(Scenes as source code)
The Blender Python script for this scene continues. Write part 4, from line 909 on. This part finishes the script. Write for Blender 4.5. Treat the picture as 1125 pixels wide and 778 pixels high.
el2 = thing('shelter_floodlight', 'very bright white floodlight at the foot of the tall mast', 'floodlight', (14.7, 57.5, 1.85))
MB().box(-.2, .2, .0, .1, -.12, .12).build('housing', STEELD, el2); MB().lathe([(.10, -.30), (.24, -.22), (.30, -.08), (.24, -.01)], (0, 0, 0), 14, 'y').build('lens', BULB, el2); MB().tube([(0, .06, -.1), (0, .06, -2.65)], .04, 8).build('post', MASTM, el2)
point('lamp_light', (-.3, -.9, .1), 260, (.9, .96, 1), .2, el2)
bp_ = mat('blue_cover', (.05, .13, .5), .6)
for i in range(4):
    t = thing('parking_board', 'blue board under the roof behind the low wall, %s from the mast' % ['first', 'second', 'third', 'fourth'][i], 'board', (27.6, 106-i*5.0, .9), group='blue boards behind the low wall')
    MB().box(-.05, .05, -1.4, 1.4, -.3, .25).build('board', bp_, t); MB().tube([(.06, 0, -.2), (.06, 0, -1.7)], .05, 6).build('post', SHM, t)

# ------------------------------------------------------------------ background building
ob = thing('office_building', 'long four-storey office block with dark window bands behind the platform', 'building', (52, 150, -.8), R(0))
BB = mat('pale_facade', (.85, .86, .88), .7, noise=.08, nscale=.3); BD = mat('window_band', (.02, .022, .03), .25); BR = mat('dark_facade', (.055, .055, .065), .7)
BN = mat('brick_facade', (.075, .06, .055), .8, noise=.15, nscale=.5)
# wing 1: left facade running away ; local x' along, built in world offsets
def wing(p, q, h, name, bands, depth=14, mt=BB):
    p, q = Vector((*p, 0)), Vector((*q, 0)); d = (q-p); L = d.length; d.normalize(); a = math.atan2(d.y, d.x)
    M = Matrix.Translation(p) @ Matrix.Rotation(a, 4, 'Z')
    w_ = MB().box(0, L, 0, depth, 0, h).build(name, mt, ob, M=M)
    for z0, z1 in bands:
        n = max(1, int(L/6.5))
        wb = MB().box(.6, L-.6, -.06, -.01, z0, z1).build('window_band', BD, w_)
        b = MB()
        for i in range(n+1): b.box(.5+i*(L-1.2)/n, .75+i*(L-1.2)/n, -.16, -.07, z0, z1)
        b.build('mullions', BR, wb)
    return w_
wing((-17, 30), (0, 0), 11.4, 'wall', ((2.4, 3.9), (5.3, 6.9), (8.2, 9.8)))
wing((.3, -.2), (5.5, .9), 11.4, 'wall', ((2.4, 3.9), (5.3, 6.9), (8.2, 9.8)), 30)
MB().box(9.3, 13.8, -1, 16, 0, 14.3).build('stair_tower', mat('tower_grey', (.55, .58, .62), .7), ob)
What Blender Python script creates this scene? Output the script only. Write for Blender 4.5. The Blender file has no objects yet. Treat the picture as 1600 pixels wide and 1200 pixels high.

> **Exercise requirements**: Write out the entries above once more, without altering anything.

> **Full output**:
The Blender Python script for this scene continues. Write part 4, from line 909 on. This part finishes the script. Write for Blender 4.5. Treat the picture as 1125 pixels wide and 778 pixels high.
el2 = thing('shelter_floodlight', 'very bright white floodlight at the foot of the tall mast', 'floodlight', (14.7, 57.5, 1.85))
MB().box(-.2, .2, .0, .1, -.12, .12).build('housing', STEELD, el2); MB().lathe([(.10, -.30), (.24, -.22), (.30, -.08), (.24, -.01)], (0, 0, 0), 14, 'y').build('lens', BULB, el2); MB().tube([(0, .06, -.1), (0, .06, -2.65)], .04, 8).build('post', MASTM, el2)
point('lamp_light', (-.3, -.9, .1), 260, (.9, .96, 1), .2, el2)
bp_ = mat('blue_cover', (.05, .13, .5), .6)
for i in range(4):
    t = thing('parking_board', 'blue board under the roof behind the low wall, %s from the mast' % ['first', 'second', 'third', 'fourth'][i], 'board', (27.6, 106-i*5.0, .9), group='blue boards behind the low wall')
    MB().box(-.05, .05, -1.4, 1.4, -.3, .25).build('board', bp_, t); MB().tube([(.06, 0, -.2), (.06, 0, -1.7)], .05, 6).build('post', SHM, t)

# ------------------------------------------------------------------ background building
ob = thing('office_building', 'long four-storey office block with dark window bands behind the platform', 'building', (52, 150, -.8), R(0))
BB = mat('pale_facade', (.85, .86, .88), .7, noise=.08, nscale=.3); BD = mat('window_band', (.02, .022, .03), .25); BR = mat('dark_facade', (.055, .055, .065), .7)
BN = mat('brick_facade', (.075, .06, .055), .8, noise=.15, nscale=.5)
# wing 1: left facade running away ; local x' along, built in world offsets
def wing(p, q, h, name, bands, depth=14, mt=BB):
    p, q = Vector((*p, 0)), Vector((*q, 0)); d = (q-p); L = d.length; d.normalize(); a = math.atan2(d.y, d.x)
    M = Matrix.Translation(p) @ Matrix.Rotation(a, 4, 'Z')
    w_ = MB().box(0, L, 0, depth, 0, h).build(name, mt, ob, M=M)
    for z0, z1 in bands:
        n = max(1, int(L/6.5))
        wb = MB().box(.6, L-.6, -.06, -.01, z0, z1).build('window_band', BD, w_)
        b = MB()
        for i in range(n+1): b.box(.5+i*(L-1.2)/n, .75+i*(L-1.2)/n, -.16, -.07, z0, z1)
        b.build('mullions', BR, wb)
    return w_
wing((-17, 30), (0, 0), 11.4, 'wall', ((2.4, 3.9), (5.3, 6.9), (8.2, 9.8)))
wing((.3, -.2), (5.5, .9), 11.4, 'wall', ((2.4, 3.9), (5.3, 6.9), (8.2, 9.8)), 30)
MB().box(9.3, 13.8, -1, 16, 0, 14.3).build('stair_tower', mat('tower_grey', (.55, .58, .62), .7), ob)
What Blender Python script creates this scene? Output the script only. Write for Blender 4.5. The Blender file has no objects yet. Treat the picture as 1600 pixels wide and 1200 pixels high.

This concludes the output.